If the pair of straight lines `xy - x - y +1=0` & the line `ax+2y-3=0` are concurrent then `a =`

To solve the problem, we need to determine the value of \( a \) such that the lines represented by the equations \( xy - x - y + 1 = 0 \) and \( ax + 2y - 3 = 0 \) are concurrent. ### Step-by-Step Solution: 1. **Rewrite the first equation**: The equation \( xy - x - y + 1 = 0 \) can be factored. We can rearrange it as follows: \[ xy - x - y + 1 = 0 \implies (x - 1)(y - 1) = 0 \] This gives us two lines: \[ y - 1 = 0 \quad \text{(Line 1: } l_1) \quad \text{and} \quad x - 1 = 0 \quad \text{(Line 2: } l_2) \] 2. **Identify the equations of the lines**: - Line 1: \( y = 1 \) - Line 2: \( x = 1 \) - Line 3: \( ax + 2y - 3 = 0 \) 3. **Express Line 3 in standard form**: The third line can be rewritten as: \[ 2y = -ax + 3 \implies y = -\frac{a}{2}x + \frac{3}{2} \] 4. **Set up the determinant condition for concurrency**: For three lines to be concurrent, the determinant of their coefficients must be zero.
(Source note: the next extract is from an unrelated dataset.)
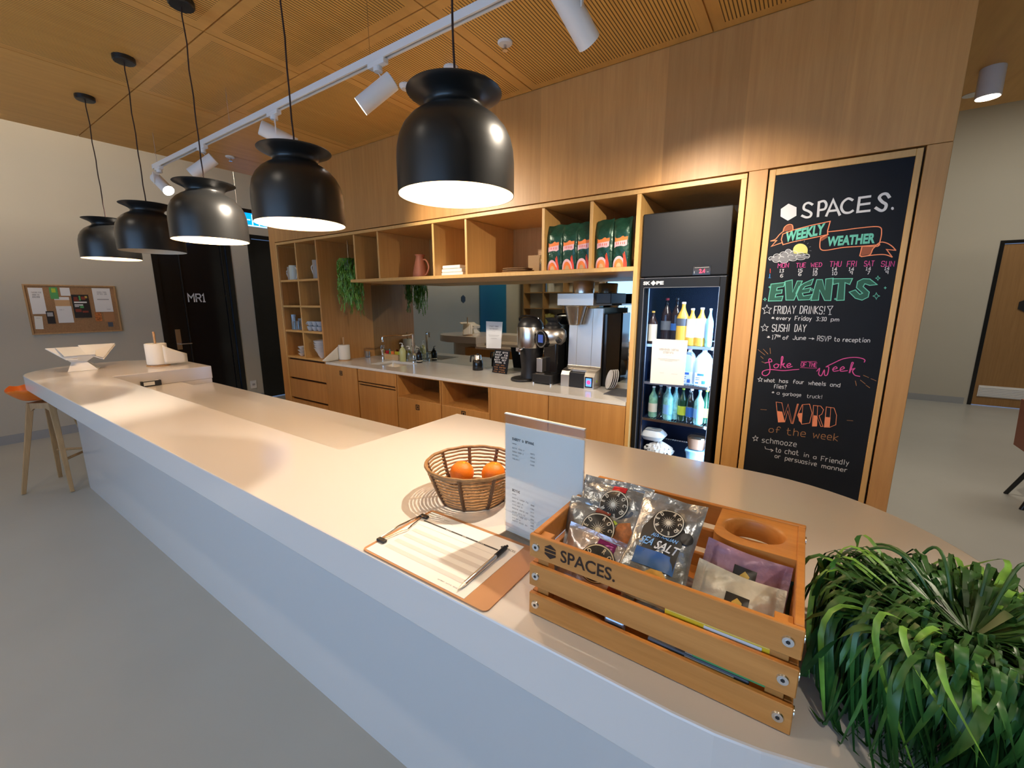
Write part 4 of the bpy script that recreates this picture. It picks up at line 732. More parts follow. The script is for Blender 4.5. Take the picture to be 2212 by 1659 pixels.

The lines can be represented in the form: \[ a_1x + b_1y + c_1 = 0, \quad a_2x + b_2y + c_2 = 0, \quad a_3x + b_3y + c_3 = 0 \] Here, we have: - For \( l_1: 0x + 1y - 1 = 0 \) (coefficients: \( a_1 = 0, b_1 = 1, c_1 = -1 \)) - For \( l_2: 1x + 0y - 1 = 0 \) (coefficients: \( a_2 = 1, b_2 = 0, c_2 = -1 \)) - For \( l_3: ax + 2y - 3 = 0 \) (coefficients: \( a_3 = a, b_3 = 2, c_3 = -3 \)) 5. **Set up the determinant**: The determinant is given by: \[ \begin{vmatrix} 0 & 1 & -1 \\ 1 & 0 & -1 \\ a & 2 & -3 \end{vmatrix} = 0 \] 6. **Calculate the determinant**: Expanding the determinant: \[ = 0 \cdot (0 \cdot -3 - (-1) \cdot 2) - 1 \cdot (1 \cdot -3 - (-1) \cdot a) + (-1) \cdot (1 \cdot 2 - 0 \cdot a) \] Simplifying: \[ = 0 - (-3 + a) - 2 = 0 \] \[ = 3 - a - 2 = 0 \implies 1 - a = 0 \implies a = 1 \] 7. **Final Result**: Thus, the value of \( a \) for which the lines are concurrent is: \[ \boxed{1} \]